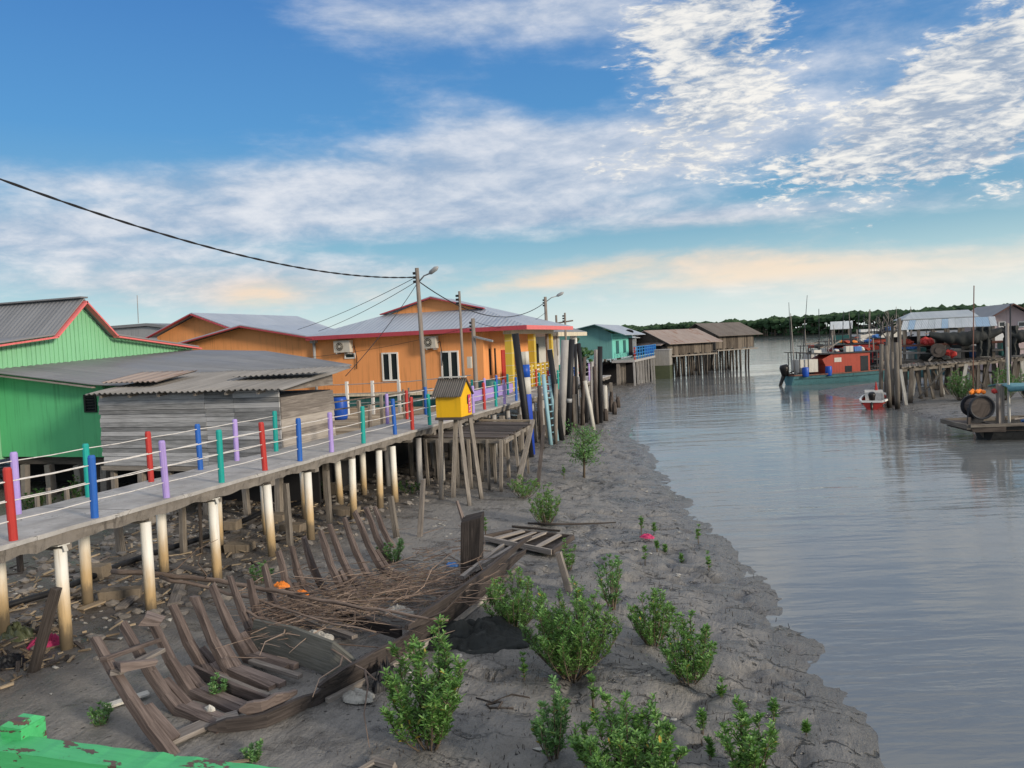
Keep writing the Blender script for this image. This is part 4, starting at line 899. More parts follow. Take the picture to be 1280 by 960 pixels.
fa, fb = PZ(689,557,.2), PZ(697,553,.2); ta, tb = PY(679,468,fa.y+.2), PY(687,470,fb.y+.3)
for a, b in ((fa,ta),(fb,tb)): MB().tube([a-Vector((0,0,.15)), b], .085, 8).build('rail', M['ladder'], ld, smooth=True)
for k in range(9): MB().tube([lerp(fa,ta,(k+.7)/10), lerp(fb,tb,(k+.7)/10)], .03, 6).build('rung', M['ladder'], ld, smooth=True)
# grey stilts and posts seen below and beyond the deck
gp = random.Random(8)
for k in range(16):
    y = 24+k*1.35; x = -8.75+gp.uniform(-.15,.25)
    tag(MB().beam((x,y,ground_z(x,y)-.3),(x+gp.uniform(-.08,.08),y+gp.uniform(-.1,.1),1.82-gp.uniform(0,.3)),.16,.15,jit=.01).build('support_post', M['pilewood']), 'grey square timber post standing against the walkway edge between the shrine and the far piles', 'post', 'grey timber posts lining the walkway edge')
# second house beyond the porch
h2 = thing('white_house', 'pale house with grey roof and white columns beyond the orange porch', 'house', (-14, 50, .4))
MB().box(-19,-12.8,41,46,1.9,4.7).build('wall', M['offwhite'], h2)
MB().box(-19,-10.9,40.2,46.4,1.85,2.05).build('floor_slab', M['conc'], h2)
r = MB(); zr_ = PY(664,393,43.5).z
roof_face(r, [(-20,39.9,4.95),(-10.6,39.9,4.80),(-13.6,43.4,zr_),(-18,43.4,zr_)], (0,-1,-.3)); roof_face(r, [(-10.6,39.9,4.80),(-10.6,47,4.80),(-13.6,43.4,zr_)], (1,0,-.3)); roof_face(r, [(-20,39.9,4.95),(-18,43.4,zr_),(-20,47,4.95)], (-1,0,-.3)); roof_face(r, [(-20,47,4.95),(-18,43.4,zr_),(-13.6,43.4,zr_),(-10.6,47,4.80)], (0,1,-.3))
r.build('roof', M['roofgrey'], h2)
MB().box(-19.9,-10.65,39.84,39.88,4.58,4.79).build('eaves_trim', M['white'], h2); MB().box(-10.62,-10.57,39.86,46.9,4.56,4.78).build('eaves_trim', M['cream'], h2)
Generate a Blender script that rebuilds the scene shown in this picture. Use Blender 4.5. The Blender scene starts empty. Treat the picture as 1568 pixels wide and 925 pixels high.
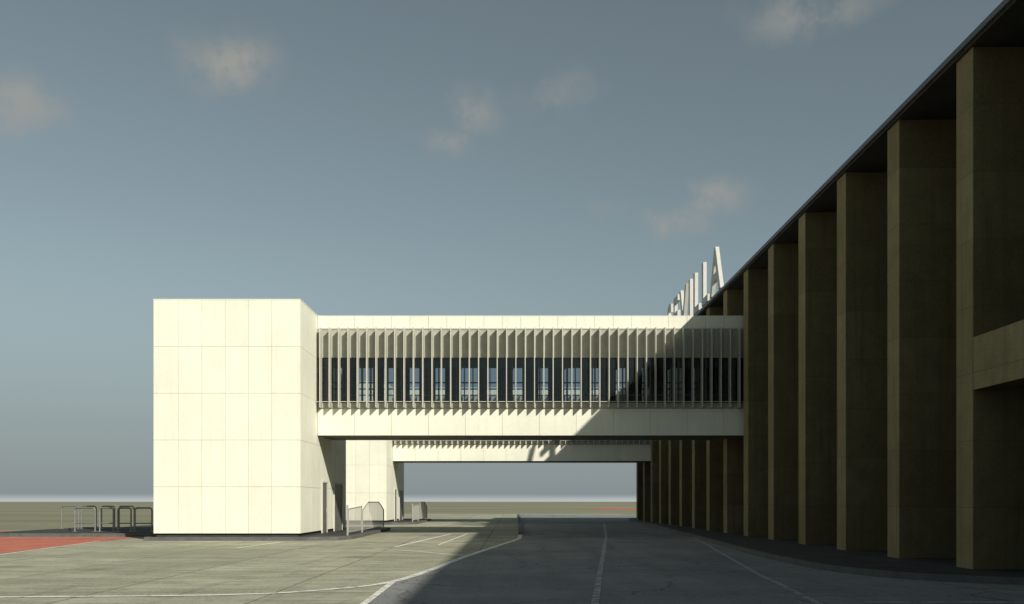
import bpy, math, random
from mathutils import Vector
random.seed(3)
S=bpy.context.scene
col=S.collection
# ---------------------------------------------------------------- nodes helper
class NT:
    def __init__(s,tree): s.t=tree
    def n(s,typ,**kw):
        nd=s.t.nodes.new(typ)
        for k,v in kw.items():
            setattr(nd,k,v)
        return nd
    def l(s,a,b): s.t.links.new(a,b)
    def math(s,op,a,b=None,c=None,clamp=False):
        nd=s.t.nodes.new('ShaderNodeMath'); nd.operation=op; nd.use_clamp=clamp
        for i,v in enumerate((a,b,c)):
            if v is None: continue
            if isinstance(v,(int,float)): nd.inputs[i].default_value=v
            else: s.l(v,nd.inputs[i])
        return nd.outputs[0]
    def mix(s,f,a,b,blend='MIX'):
        nd=s.t.nodes.new('ShaderNodeMix'); nd.data_type='RGBA'; nd.blend_type=blend
        for i,v in ((0,f),(6,a),(7,b)):
            if isinstance(v,(int,float)): nd.inputs[i].default_value=v
            elif isinstance(v,tuple): nd.inputs[i].default_value=(v[0],v[1],v[2],1)
            else: s.l(v,nd.inputs[i])
        return nd.outputs[2]
    def noise(s,vec,scale,detail=4,rough=.6):
        nd=s.t.nodes.new('ShaderNodeTexNoise'); nd.inputs['Scale'].default_value=scale
        nd.inputs['Detail'].default_value=detail; nd.inputs['Roughness'].default_value=rough
        s.l(vec,nd.inputs['Vector']); return nd.outputs[0]
    def rng(s,v,a,b,c=0,d=1,smooth=False):
        nd=s.t.nodes.new('ShaderNodeMapRange')
        if smooth: nd.interpolation_type='SMOOTHSTEP'
        s.l(v,nd.inputs[0])
        for i,x in enumerate((a,b,c,d)): nd.inputs[i+1].default_value=x
        return nd.outputs[0]
    def vscale(s,vec,sc):
        nd=s.t.nodes.new('ShaderNodeVectorMath'); nd.operation='MULTIPLY'
        s.l(vec,nd.inputs[0]); nd.inputs[1].default_value=sc; return nd.outputs[0]

def newmat(name,rough=.8,spec=.3,metal=0):
    m=bpy.data.materials.new(name); m.use_nodes=True
    b=m.node_tree.nodes['Principled BSDF']
    b.inputs['Roughness'].default_value=rough
    b.inputs['Specular IOR Level'].default_value=spec
    b.inputs['Metallic'].default_value=metal
    h=NT(m.node_tree)
    tc=h.n('ShaderNodeTexCoord').outputs['Object']
    return m,b,h,tc
def bump(h,b,height,strength,dist=.02):
    bp=h.n('ShaderNodeBump'); bp.inputs['Strength'].default_value=strength; bp.inputs['Distance'].default_value=dist
    h.l(height,bp.inputs['Height']); h.l(bp.outputs[0],b.inputs['Normal'])

def simple(name,c,var=.15,scale=3,rough=.8,spec=.3,metal=0,bs=.15,streak=0,island=0):
    m,b,h,tc=newmat(name,rough,spec,metal)
    n1=h.noise(tc,scale,3); n2=h.noise(tc,scale*14,2)
    f=h.math('ADD',h.math('MULTIPLY',n1,.6),h.math('MULTIPLY',n2,.4))
    f=h.rng(f,.35,.65,0,1)
    d=tuple(x*(1-var) for x in c); u=tuple(min(1,x*(1+var)) for x in c)
    cc=h.mix(f,d,u)
    if streak:
        ns=h.noise(h.vscale(tc,(2.2,2.2,.12)),1.6,4,.65)
        ns=h.rng(ns,.45,.75,0,streak)
        cc=h.mix(ns,cc,tuple(x*.55 for x in c))
    if island:
        gi=h.n('ShaderNodeNewGeometry')
        cc=h.mix(h.math('MULTIPLY',gi.outputs['Random Per Island'],island),cc,tuple(x*.6 for x in c))
    h.l(cc,b.inputs['Base Color'])
    if bs: bump(h,b,n2,bs,.01)
    return m

M={}
M['cream']=simple('cream_cladding',(.76,.75,.625),.05,.9,.75,.25,streak=.16,bs=.12,island=.10)
M['creamcore']=simple('joint_recess',(.50,.49,.41),.1,4,bs=0)
M['creamslat']=simple('slat_paint',(.50,.49,.42),.08,2,.5,.4,bs=0)
M['mesh']=simple('grey_infill_panel',(.40,.39,.32),.12,3,.7,.3,bs=.05,island=.25)
M['plinth']=simple('dark_plinth',(.05,.05,.047),.3,3,bs=0)
M['island']=simple('dark_asphalt_paving',(.045,.045,.042),.35,1.2,.9)
M['kerb']=simple('kerb_stone',(.11,.11,.10),.25,2.5,.85)
M['steel']=simple('galvanised_steel',(.26,.27,.25),.2,6,.45,.5,.6,bs=0)
M['rail']=simple('painted_rail',(.36,.36,.32),.15,5,.5,.5,.2,bs=0)
M['soffit']=simple('dark_soffit',(.035,.034,.03),.3,1,.8,bs=0)
M['fascia']=simple('roof_fascia_metal',(.10,.105,.10),.15,2,.5,.5,.3,bs=0)
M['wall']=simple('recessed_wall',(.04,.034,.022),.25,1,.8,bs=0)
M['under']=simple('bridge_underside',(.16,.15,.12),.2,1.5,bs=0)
M['inner']=simple('bridge_interior',(.08,.08,.075),.2,1.5,bs=0)
M['sign']=simple('sign_letters',(.50,.49,.45),.08,3,.5,.4,bs=0)
M['mull']=simple('mullion_metal',(.06,.065,.06),.2,5,.4,.5,.3,bs=0)
M['door']=simple('door_paint',(.13,.13,.115),.2,3,.5,bs=0)
m,b,h,tc=newmat('tinted_glass',.05,.6)
b.inputs['Base Color'].default_value=(.018,.022,.026,1)
M['dglass']=m
m=bpy.data.materials.new('window_glass'); m.use_nodes=True; nt=m.node_tree; nt.nodes.clear(); h=NT(nt)
tr=h.n('ShaderNodeBsdfTransparent'); tr.inputs[0].default_value=(.61,.67,.73,1)
gl=h.n('ShaderNodeBsdfGlossy'); gl.inputs['Roughness'].default_value=.03; gl.inputs['Color'].default_value=(.9,.95,1,1)
fr=h.n('ShaderNodeFresnel'); fr.inputs[0].default_value=1.55
mx=h.n('ShaderNodeMixShader'); h.l(fr.outputs[0],mx.inputs[0]); h.l(tr.outputs[0],mx.inputs[1]); h.l(gl.outputs[0],mx.inputs[2])
o_=h.n('ShaderNodeOutputMaterial'); h.l(mx.outputs[0],o_.inputs[0])
M['glass']=m
# fins concrete (k paints light into the colour: outer edges brightened, broad faces shaded)
def finmat(name,k):
    m,b,h,tc=newmat(name,.9,.12)
    sep=h.n('ShaderNodeSeparateXYZ'); h.l(tc,sep.inputs[0])
    z=sep.outputs[2]; y=sep.outputs[1]
    L=1.46
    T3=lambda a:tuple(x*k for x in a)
    zl=h.math('FLOOR',h.math('DIVIDE',z,L)); yl=h.math('FLOOR',h.math('DIVIDE',h.math('ADD',y,.5),3.78))
    cmb=h.n('ShaderNodeCombineXYZ'); h.l(zl,cmb.inputs[0]); h.l(yl,cmb.inputs[1])
    wn=h.n('ShaderNodeTexWhiteNoise'); h.l(cmb.outputs[0],wn.inputs['Vector'])
    base=h.mix(wn.outputs[0],T3((.172,.140,.068)),T3((.235,.195,.102)))
    n1=h.noise(tc,1.7,5,.65); n2=h.noise(tc,22,3,.6)
    base=h.mix(h.rng(n1,.35,.7,0,.6),base,T3((.12,.098,.048)))
    base=h.mix(h.rng(n2,.4,.75,0,.4),base,T3((.30,.255,.15)))
    ns=h.noise(h.vscale(tc,(3,3,.15)),1.5,4,.6)
    base=h.mix(h.rng(ns,.5,.8,0,.55),base,T3((.09,.073,.038)))
    fr=h.math('FRACT',h.math('DIVIDE',z,L))
    jt=h.math('LESS_THAN',fr,.012)
    base=h.mix(h.math('MULTIPLY',jt,.35),base,(.06,.05,.03))
    h.l(base,b.inputs['Base Color']); bump(h,b,n2,.3,.02)
    return m
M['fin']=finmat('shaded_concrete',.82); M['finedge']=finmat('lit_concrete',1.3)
# paint
m,b,h,tc=newmat('worn_road_paint',.7,.3)
n=h.noise(tc,5,6,.75)
al=h.rng(n,.36,.52,0,1)
h.l(h.mix(al,(.28,.275,.21),(.78,.77,.70)),b.inputs['Base Color'])
M['paint']=m
m,b,h,tc=newmat('faded_road_paint',.7,.3)
n=h.noise(tc,4,6,.75)
h.l(h.mix(h.rng(n,.4,.6,0,1),(.16,.16,.155),(.50,.50,.48)),b.inputs['Base Color'])
M['faded']=m
# asphalt
m,b,h,tc=newmat('asphalt',.9,.2)
n1=h.noise(tc,.3,5,.65); n2=h.noise(tc,24,3,.8); n3=h.noise(h.vscale(tc,(1.4,.12,1)),1,4,.6)
c=h.mix(h.rng(n1,.35,.62,0,1),(.12,.13,.13),(.235,.24,.23))
c=h.mix(h.rng(n3,.45,.7,0,.6),c,(.09,.095,.095))
c=h.mix(h.rng(n2,.38,.66,0,.65),c,(.38,.38,.36))
vo=h.n('ShaderNodeTexVoronoi',feature='DISTANCE_TO_EDGE'); vo.inputs['Scale'].default_value=.22
wv=h.n('ShaderNodeVectorMath',operation='ADD'); h.l(tc,wv.inputs[0])
nz=h.n('ShaderNodeTexNoise'); nz.inputs['Scale'].default_value=.9; nz.inputs['Detail'].default_value=4; h.l(tc,nz.inputs['Vector'])
h.l(h.vscale(nz.outputs['Color'],(1.5,1.5,0)),wv.inputs[1]); h.l(wv.outputs[0],vo.inputs['Vector'])
cr=h.rng(vo.outputs[0],.002,.008,1,0)
c=h.mix(h.math('MULTIPLY',cr,.5),c,(.05,.05,.05))
h.l(c,b.inputs['Base Color']); bump(h,b,n2,.5,.02)
M['asphalt']=m
# apron concrete with joints
m,b,h,tc=newmat('apron_concrete',.9,.2)
sep=h.n('ShaderNodeSeparateXYZ'); h.l(tc,sep.inputs[0])
n1=h.noise(h.vscale(tc,(.55,1.0,1)),.45,6,.7); n2=h.noise(tc,12,4,.75); n3=h.noise(h.vscale(tc,(.5,1.6,1)),1.6,5,.75)
c=h.mix(h.rng(n1,.38,.62,0,1),(.255,.25,.175),(.46,.445,.325))
c=h.mix(h.rng(n3,.45,.62,0,.85),c,(.185,.185,.13))
c=h.mix(h.rng(n2,.4,.66,0,.6),c,(.52,.505,.39))
wob=h.math('MULTIPLY',h.noise(tc,1.2,3),.10)
def line(comp,pitch,off,w):
    f=h.math('FRACT',h.math('DIVIDE',h.math('ADD',h.math('ADD',comp,wob),off),pitch))
    f=h.math('ABSOLUTE',h.math('SUBTRACT',f,.5))
    return h.math('LESS_THAN',f,w/pitch)
jx=line(sep.outputs[0],3.1,2.55,.022); jy=line(sep.outputs[1],4.9,1.0,.035)
j=h.math('MAXIMUM',jx,jy)
c=h.mix(h.math('MULTIPLY',j,.75),c,(.10,.098,.065))
cmb=h.n('ShaderNodeCombineXYZ')
h.l(h.math('FLOOR',h.math('DIVIDE',h.math('ADD',sep.outputs[0],2.55-1.55),3.1)),cmb.inputs[0])
h.l(h.math('FLOOR',h.math('DIVIDE',h.math('ADD',sep.outputs[1],1.0-2.45),4.9)),cmb.inputs[1])
wn=h.n('ShaderNodeTexWhiteNoise'); h.l(cmb.outputs[0],wn.inputs['Vector'])
c=h.mix(h.math('MULTIPLY',wn.outputs[0],.28),c,(.17,.17,.12))
vo=h.n('ShaderNodeTexVoronoi',feature='F1'); vo.inputs['Scale'].default_value=.35; h.l(tc,vo.inputs['Vector'])
st=h.rng(vo.outputs[0],.05,.22,.55,0); c=h.mix(st,c,(.12,.12,.085))
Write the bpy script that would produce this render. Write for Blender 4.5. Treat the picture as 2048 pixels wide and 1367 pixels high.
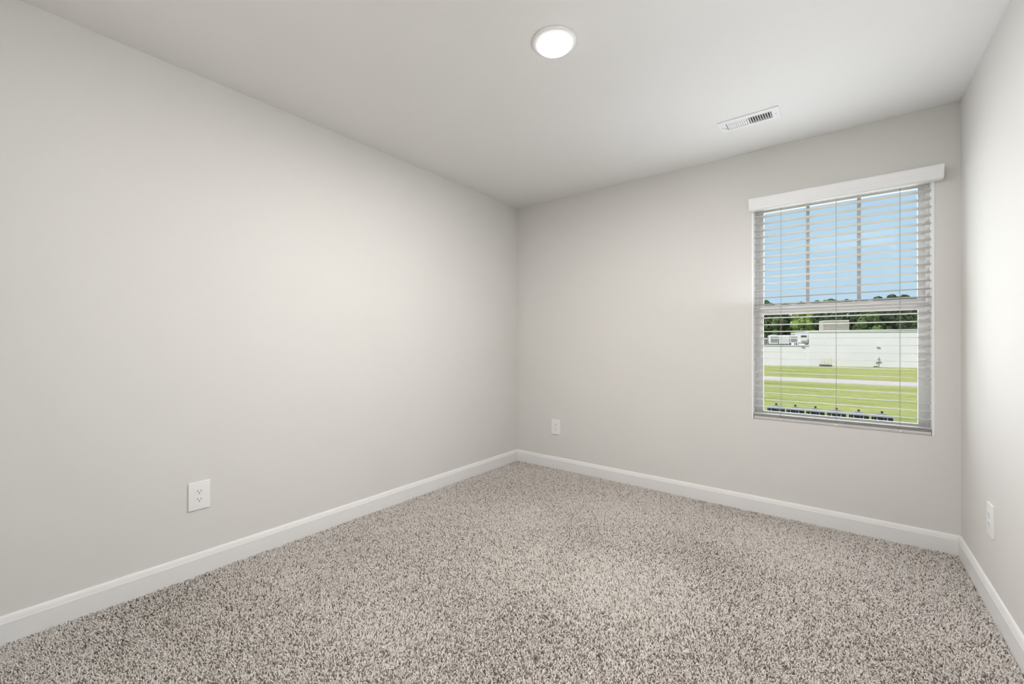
import bpy, bmesh, math, random
import numpy as np
from mathutils import Vector, Matrix, Euler

for o in list(bpy.data.objects):
    bpy.data.objects.remove(o, do_unlink=True)
sc = bpy.context.scene
COL = sc.collection
PI = math.pi

# ------------------------------------------------------------------ room measures (metres)
XL, XR = -2.4855, 0.5081          # left and right wall faces
YB, YF = 3.2721, -0.75            # window wall face, wall behind the camera
H = 2.44                          # ceiling
GZ = -3.0                         # lawn outside (the room is upstairs)
PILE = 0.013                      # carpet pile depth below z=0

# ------------------------------------------------------------------ camera
cam_d = bpy.data.cameras.new('camera')
cam_d.sensor_fit = 'HORIZONTAL'
cam_d.sensor_width = 36.0
cam_d.lens = 843.9 / 2048 * 36.0
cam_d.clip_start, cam_d.clip_end = 0.05, 1000
cam = bpy.data.objects.new('camera', cam_d)
COL.objects.link(cam)
th, pt, ro = 0.6623, 0.0033, 0.0022
fw = Vector((-math.sin(th) * math.cos(pt), math.cos(th) * math.cos(pt), math.sin(pt)))
rt = Vector((math.cos(th), math.sin(th), 0))
up = rt.cross(fw)
r2 = rt * math.cos(ro) + up * math.sin(ro)
u2 = up * math.cos(ro) - rt * math.sin(ro)
cam.matrix_world = Matrix(((r2.x, u2.x, -fw.x, 0.0), (r2.y, u2.y, -fw.y, 0.0),
                           (r2.z, u2.z, -fw.z, 1.1291), (0, 0, 0, 1)))
sc.camera = cam

# ------------------------------------------------------------------ exposure, sky, sun, fill lamps
vs = sc.view_settings
vs.view_transform = 'Standard'
vs.look = 'None'
vs.gamma = 1.0
vs.use_curve_mapping = False
vs.exposure = 0.0

w = bpy.data.worlds.new('sky')
sc.world = w
w.use_nodes = True
nt = w.node_tree
nt.nodes.clear()
wo = nt.nodes.new('ShaderNodeOutputWorld')
wb = nt.nodes.new('ShaderNodeBackground')
tc = nt.nodes.new('ShaderNodeTexCoord')
sx = nt.nodes.new('ShaderNodeSeparateXYZ')
rp = nt.nodes.new('ShaderNodeValToRGB')
nt.links.new(tc.outputs['Generated'], sx.inputs[0])
nt.links.new(sx.outputs['Z'], rp.inputs[0])
rp.color_ramp.elements[0].position = 0.0
rp.color_ramp.elements[0].color = (0.55, 0.74, 0.89, 1)
rp.color_ramp.elements[1].position = 0.6
rp.color_ramp.elements[1].color = (0.40, 0.62, 0.86, 1)
nt.links.new(rp.outputs[0], wb.inputs[0])
wb.inputs[1].default_value = 1.0
nt.links.new(wb.outputs[0], wo.inputs[0])

SUN = 4.6
sd = bpy.data.lights.new('sun', 'SUN')
sd.energy = SUN
sd.angle = math.radians(0.6)
sd.color = (1.0, 0.96, 0.9)
so = bpy.data.objects.new('sun', sd)
so.rotation_euler = Vector((0.35, 0.62, -0.95)).to_track_quat('-Z', 'Y').to_euler()
COL.objects.link(so)

LED_L = 930.0                     # radiance of the ceiling lamp lens (used in its builder)


def area(name, loc, aim, size, energy, color, size_y=None):
    d = bpy.data.lights.new(name, 'AREA')
    d.shape = 'RECTANGLE' if size_y else 'DISK'
    d.size = size
    if size_y:
        d.size_y = size_y
    d.energy = energy
    d.color = color
    o = bpy.data.objects.new(name, d)
    o.location = loc
    o.rotation_euler = (Vector(aim) - Vector(loc)).to_track_quat('-Z', 'Y').to_euler()
    COL.objects.link(o)
    return o


# unseen fill lamps added behind the camera, bounced off the ceiling like flash
area('bounce_fill', (0.25, -0.5, 1.7), (0.22, -0.08, 2.44), 0.3, 28.5, (0.91, 1.0, 1.09)).data.spread = math.radians(95)
area('corner_fill', (-1.3, -0.45, 1.5), (-0.5, 2.1, 2.44), 0.3, 5.0, (1.0, 0.92, 0.85))
# added lamps boosting the daylight: one outside the glass, two inside the blind
area('window_fill_out', (-0.0385, YB + 0.24, 1.352), (-0.0385, 0.0, 1.352), 0.86, 9.5, (1.0, 1.0, 1.0), 1.44)
area('window_fill_in', (-0.27, YB - 0.08, 1.30), (-0.27, 0.0, 1.30), 0.38, 7.2, (0.95, 1.0, 1.10), 1.26)
area('window_fill_up', (-0.34, YB - 0.26, 1.10), (-0.40, YB - 1.26, 1.95), 0.5, 4.7, (0.90, 1.0, 1.03), 0.6)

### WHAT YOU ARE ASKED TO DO
Which lines include the word "pixels"? Copy every one of them.

### EXERCISE SOLUTION
Keep writing the Blender script for this image. This is part 4, starting at line 899. More parts follow. Take the picture to be 1280 by 960 pixels.
Generate a Blender script that rebuilds the scene shown in this picture. Use Blender 4.5. The Blender scene starts empty. Treat the picture as 1568 pixels wide and 925 pixels high.
Write the bpy script that would produce this render. Write for Blender 4.5. Treat the picture as 2048 pixels wide and 1367 pixels high.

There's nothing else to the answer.